Data segment
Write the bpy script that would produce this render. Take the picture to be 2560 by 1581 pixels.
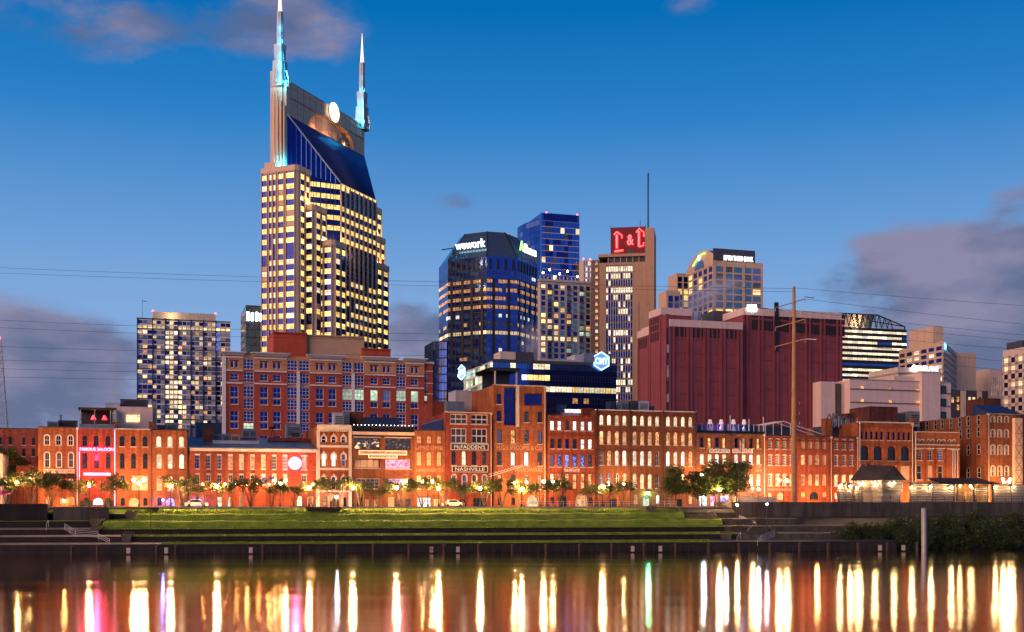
import bpy, bmesh, math, random
from mathutils import Vector, Matrix
from mathutils.geometry import delaunay_2d_cdt
random.seed(7)
RAD = math.radians
S = bpy.context.scene
for _o in list(bpy.data.objects):
    bpy.data.objects.remove(_o)

# ------------------------------------------------------------------ camera
F = 3016.0          # focal length in photo pixels (photo is 2560 wide)
YH = 1262.0         # horizon row in the photo
ZC = 7.5            # eye height above the water
cam_d = bpy.data.cameras.new('camera'); cam = bpy.data.objects.new('camera', cam_d)
S.collection.objects.link(cam); S.camera = cam
cam.location = (0, 0, ZC); cam.rotation_euler = (RAD(90), 0, 0)
cam_d.sensor_width = 36.0; cam_d.lens = 36.0 * F / 2560.0
cam_d.shift_y = (YH - 790.5) / 2560.0
cam_d.clip_start = 0.5; cam_d.clip_end = 9000

# ------------------------------------------------------------------ sky
SUN_DIR = Vector((-0.72, -0.64, 0.27)).normalized()
world = bpy.data.worlds.new("World"); S.world = world; world.use_nodes = True
wt = world.node_tree; wt.nodes.clear()
def wn(t, **k):
    n = wt.nodes.new(t)
    for a, b in k.items(): setattr(n, a, b)
    return n
def wm(op, a, b=None, c=None):
    n = wn('ShaderNodeMath', operation=op)
    for i, v in enumerate((a, b, c)):
        if v is None: continue
        if isinstance(v, (int, float)): n.inputs[i].default_value = v
        else: wt.links.new(v, n.inputs[i])
    return n.outputs[0]
def build_sky():
    L = wt.links.new
    tc = wn('ShaderNodeTexCoord'); sx = wn('ShaderNodeSeparateXYZ'); L(tc.outputs['Generated'], sx.inputs[0])
    el = wm('ARCSINE', sx.outputs[2]); az = wm('ARCTAN2', sx.outputs[0], sx.outputs[1])
    # clear dusk gradient by elevation (degrees / 60)
    eld = wm('MULTIPLY', el, 180 / math.pi / 60)
    r = wn('ShaderNodeValToRGB'); L(eld, r.inputs[0])
    cr = r.color_ramp
    stops = [(0.0, (.37, .46, .74)), (.07, (.30, .45, .745)), (.12, (.245, .415, .73)), (.175, (.186, .376, .70)), (.21, (.135, .328, .665)), (.294, (.024, .216, .578)),
             (.37, (.0005, .152, .466)), (.62, (.002, .075, .31)), (1.0, (.002, .035, .18))]
    cr.elements[0].position = 0; cr.elements[0].color = stops[0][1] + (1,)
    cr.elements[1].position = 1; cr.elements[1].color = stops[-1][1] + (1,)
    for p, c in stops[1:-1]:
        e = cr.elements.new(p); e.color = c + (1,)
    # clouds: noise in direction space thresholded by soft patches
    cm = wn('ShaderNodeCombineXYZ'); L(wm('MULTIPLY', az, 3.0), cm.inputs[0]); L(wm('MULTIPLY', el, 6.5), cm.inputs[1])
    nz = wn('ShaderNodeTexNoise'); nz.inputs['Scale'].default_value = 2.1; nz.inputs['Detail'].default_value = 7; nz.inputs['Roughness'].default_value = .62
    L(cm.outputs[0], nz.inputs['Vector'])
    nf = nz.outputs[0]
    def blob(px, py, sx_, sy_, amp):
        a0 = math.atan((px - 1280) / F); e0 = math.atan((YH - py) / F * math.cos(a0))
        sa, se = sx_ / F, sy_ / F
        da = wm('DIVIDE', wm('SUBTRACT', az, a0), sa); de = wm('DIVIDE', wm('SUBTRACT', el, e0), se)
        q = wm('ADD', wm('MULTIPLY', da, da), wm('MULTIPLY', de, de))
        return wm('MULTIPLY', wm('EXPONENT', wm('MULTIPLY', q, -1.0)), amp)
    tot = None
    for b in [(20, 950, 330, 150, 1.15), (2520, 700, 330, 130, 1.25), (2260, 640, 120, 60, .55), (1010, 830, 80, 95, .95), (2400, 900, 240, 80, .6),
              (760, 40, 140, 140, .46), (240, 40, 340, 110, .43), (560, 90, 280, 80, .33), (1130, 515, 80, 40, .40), (960, 480, 60, 60, .30), (1720, 10, 90, 40, .34), (2540, 480, 90, 50, .5), (1130, 830, 80, 120, .55), (3200, 700, 420, 260, .9), (-700, 900, 420, 180, .9)]:
        v = blob(*b); tot = v if tot is None else wm('ADD', tot, v)
    # the same broken cloud belt carried round the rest of the horizon
    back = wm('MULTIPLY', wm('GREATER_THAN', wm('ABSOLUTE', az), .85), .42)
    belt = wm('MULTIPLY', back, wm('EXPONENT', wm('MULTIPLY', wm('MULTIPLY', el, el), -22.0)))
    tot = wm('ADD', tot, belt)
    k = wm('ADD', tot, wm('MULTIPLY', wm('MULTIPLY', wm('SUBTRACT', nf, .5), 2.5), wm('MINIMUM', wm('MULTIPLY', tot, 2.4), 1.0)))
    mr = wn('ShaderNodeMapRange', interpolation_type='SMOOTHSTEP'); L(k, mr.inputs[0])
    mr.inputs[1].default_value = .20; mr.inputs[2].default_value = .74; mr.inputs[3].default_value = 0; mr.inputs[4].default_value = .92
    # cloud colour: blue grey shadow to mauve, broken by a second noise
    n2 = wn('ShaderNodeTexNoise'); n2.inputs['Scale'].default_value = 3.4; n2.inputs['Detail'].default_value = 5; L(cm.outputs[0], n2.inputs['Vector'])
    cr2 = wn('ShaderNodeValToRGB'); L(n2.outputs[0], cr2.inputs[0])
    cr2.color_ramp.elements[0].position = .41; cr2.color_ramp.elements[0].color = (.12, .145, .26, 1)
    cr2.color_ramp.elements[1].position = .60; cr2.color_ramp.elements[1].color = (.265, .240, .36, 1)
    mx = wn('ShaderNodeMix', data_type='RGBA'); L(mr.outputs[0], mx.inputs[0]); L(r.outputs[0], mx.inputs[6]); L(cr2.outputs[0], mx.inputs[7])
    sk = wn('ShaderNodeTexSky', sky_type='NISHITA'); sk.sun_disc = False
    sk.sun_elevation = math.asin(SUN_DIR.z); sk.sun_rotation = math.atan2(SUN_DIR.x, SUN_DIR.y)
    b1 = wn('ShaderNodeBackground'); b1.inputs[1].default_value = 1.0; L(mx.outputs[2], b1.inputs[0])
    b2 = wn('ShaderNodeBackground'); b2.inputs[1].default_value = .0006; L(sk.outputs[0], b2.inputs[0])
    ad = wn('ShaderNodeAddShader'); L(b1.outputs[0], ad.inputs[0]); L(b2.outputs[0], ad.inputs[1])
    o = wn('ShaderNodeOutputWorld'); L(ad.outputs[0], o.inputs[0])
build_sky()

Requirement
Output each line exactly; omit every picture.

Exercise result
Write the bpy script that would produce this render. Take the picture to be 2560 by 1581 pixels.
import bpy, bmesh, math, random
from mathutils import Vector, Matrix
from mathutils.geometry import delaunay_2d_cdt
random.seed(7)
RAD = math.radians
S = bpy.context.scene
for _o in list(bpy.data.objects):
    bpy.data.objects.remove(_o)

# ------------------------------------------------------------------ camera
F = 3016.0          # focal length in photo pixels (photo is 2560 wide)
YH = 1262.0         # horizon row in the photo
ZC = 7.5            # eye height above the water
cam_d = bpy.data.cameras.new('camera'); cam = bpy.data.objects.new('camera', cam_d)
S.collection.objects.link(cam); S.camera = cam
cam.location = (0, 0, ZC); cam.rotation_euler = (RAD(90), 0, 0)
cam_d.sensor_width = 36.0; cam_d.lens = 36.0 * F / 2560.0
cam_d.shift_y = (YH - 790.5) / 2560.0
cam_d.clip_start = 0.5; cam_d.clip_end = 9000

# ------------------------------------------------------------------ sky
SUN_DIR = Vector((-0.72, -0.64, 0.27)).normalized()
world = bpy.data.worlds.new("World"); S.world = world; world.use_nodes = True
wt = world.node_tree; wt.nodes.clear()
def wn(t, **k):
    n = wt.nodes.new(t)
    for a, b in k.items(): setattr(n, a, b)
    return n
def wm(op, a, b=None, c=None):
    n = wn('ShaderNodeMath', operation=op)
    for i, v in enumerate((a, b, c)):
        if v is None: continue
        if isinstance(v, (int, float)): n.inputs[i].default_value = v
        else: wt.links.new(v, n.inputs[i])
    return n.outputs[0]
def build_sky():
    L = wt.links.new
    tc = wn('ShaderNodeTexCoord'); sx = wn('ShaderNodeSeparateXYZ'); L(tc.outputs['Generated'], sx.inputs[0])
    el = wm('ARCSINE', sx.outputs[2]); az = wm('ARCTAN2', sx.outputs[0], sx.outputs[1])
    # clear dusk gradient by elevation (degrees / 60)
    eld = wm('MULTIPLY', el, 180 / math.pi / 60)
    r = wn('ShaderNodeValToRGB'); L(eld, r.inputs[0])
    cr = r.color_ramp
    stops = [(0.0, (.37, .46, .74)), (.07, (.30, .45, .745)), (.12, (.245, .415, .73)), (.175, (.186, .376, .70)), (.21, (.135, .328, .665)), (.294, (.024, .216, .578)),
             (.37, (.0005, .152, .466)), (.62, (.002, .075, .31)), (1.0, (.002, .035, .18))]
    cr.elements[0].position = 0; cr.elements[0].color = stops[0][1] + (1,)
    cr.elements[1].position = 1; cr.elements[1].color = stops[-1][1] + (1,)
    for p, c in stops[1:-1]:
        e = cr.elements.new(p); e.color = c + (1,)
    # clouds: noise in direction space thresholded by soft patches
    cm = wn('ShaderNodeCombineXYZ'); L(wm('MULTIPLY', az, 3.0), cm.inputs[0]); L(wm('MULTIPLY', el, 6.5), cm.inputs[1])
    nz = wn('ShaderNodeTexNoise'); nz.inputs['Scale'].default_value = 2.1; nz.inputs['Detail'].default_value = 7; nz.inputs['Roughness'].default_value = .62
    L(cm.outputs[0], nz.inputs['Vector'])
    nf = nz.outputs[0]
    def blob(px, py, sx_, sy_, amp):
        a0 = math.atan((px - 1280) / F); e0 = math.atan((YH - py) / F * math.cos(a0))
        sa, se = sx_ / F, sy_ / F
        da = wm('DIVIDE', wm('SUBTRACT', az, a0), sa); de = wm('DIVIDE', wm('SUBTRACT', el, e0), se)
        q = wm('ADD', wm('MULTIPLY', da, da), wm('MULTIPLY', de, de))
        return wm('MULTIPLY', wm('EXPONENT', wm('MULTIPLY', q, -1.0)), amp)
    tot = None
    for b in [(20, 950, 330, 150, 1.15), (2520, 700, 330, 130, 1.25), (2260, 640, 120, 60, .55), (1010, 830, 80, 95, .95), (2400, 900, 240, 80, .6),
              (760, 40, 140, 140, .46), (240, 40, 340, 110, .43), (560, 90, 280, 80, .33), (1130, 515, 80, 40, .40), (960, 480, 60, 60, .30), (1720, 10, 90, 40, .34), (2540, 480, 90, 50, .5), (1130, 830, 80, 120, .55), (3200, 700, 420, 260, .9), (-700, 900, 420, 180, .9)]:
        v = blob(*b); tot = v if tot is None else wm('ADD', tot, v)
    # the same broken cloud belt carried round the rest of the horizon
    back = wm('MULTIPLY', wm('GREATER_THAN', wm('ABSOLUTE', az), .85), .42)
    belt = wm('MULTIPLY', back, wm('EXPONENT', wm('MULTIPLY', wm('MULTIPLY', el, el), -22.0)))
    tot = wm('ADD', tot, belt)
    k = wm('ADD', tot, wm('MULTIPLY', wm('MULTIPLY', wm('SUBTRACT', nf, .5), 2.5), wm('MINIMUM', wm('MULTIPLY', tot, 2.4), 1.0)))
    mr = wn('ShaderNodeMapRange', interpolation_type='SMOOTHSTEP'); L(k, mr.inputs[0])
    mr.inputs[1].default_value = .20; mr.inputs[2].default_value = .74; mr.inputs[3].default_value = 0; mr.inputs[4].default_value = .92
    # cloud colour: blue grey shadow to mauve, broken by a second noise
    n2 = wn('ShaderNodeTexNoise'); n2.inputs['Scale'].default_value = 3.4; n2.inputs['Detail'].default_value = 5; L(cm.outputs[0], n2.inputs['Vector'])
    cr2 = wn('ShaderNodeValToRGB'); L(n2.outputs[0], cr2.inputs[0])
    cr2.color_ramp.elements[0].position = .41; cr2.color_ramp.elements[0].color = (.12, .145, .26, 1)
    cr2.color_ramp.elements[1].position = .60; cr2.color_ramp.elements[1].color = (.265, .240, .36, 1)
    mx = wn('ShaderNodeMix', data_type='RGBA'); L(mr.outputs[0], mx.inputs[0]); L(r.outputs[0], mx.inputs[6]); L(cr2.outputs[0], mx.inputs[7])
    sk = wn('ShaderNodeTexSky', sky_type='NISHITA'); sk.sun_disc = False
    sk.sun_elevation = math.asin(SUN_DIR.z); sk.sun_rotation = math.atan2(SUN_DIR.x, SUN_DIR.y)
    b1 = wn('ShaderNodeBackground'); b1.inputs[1].default_value = 1.0; L(mx.outputs[2], b1.inputs[0])
    b2 = wn('ShaderNodeBackground'); b2.inputs[1].default_value = .0006; L(sk.outputs[0], b2.inputs[0])
    ad = wn('ShaderNodeAddShader'); L(b1.outputs[0], ad.inputs[0]); L(b2.outputs[0], ad.inputs[1])
    o = wn('ShaderNodeOutputWorld'); L(ad.outputs[0], o.inputs[0])
build_sky()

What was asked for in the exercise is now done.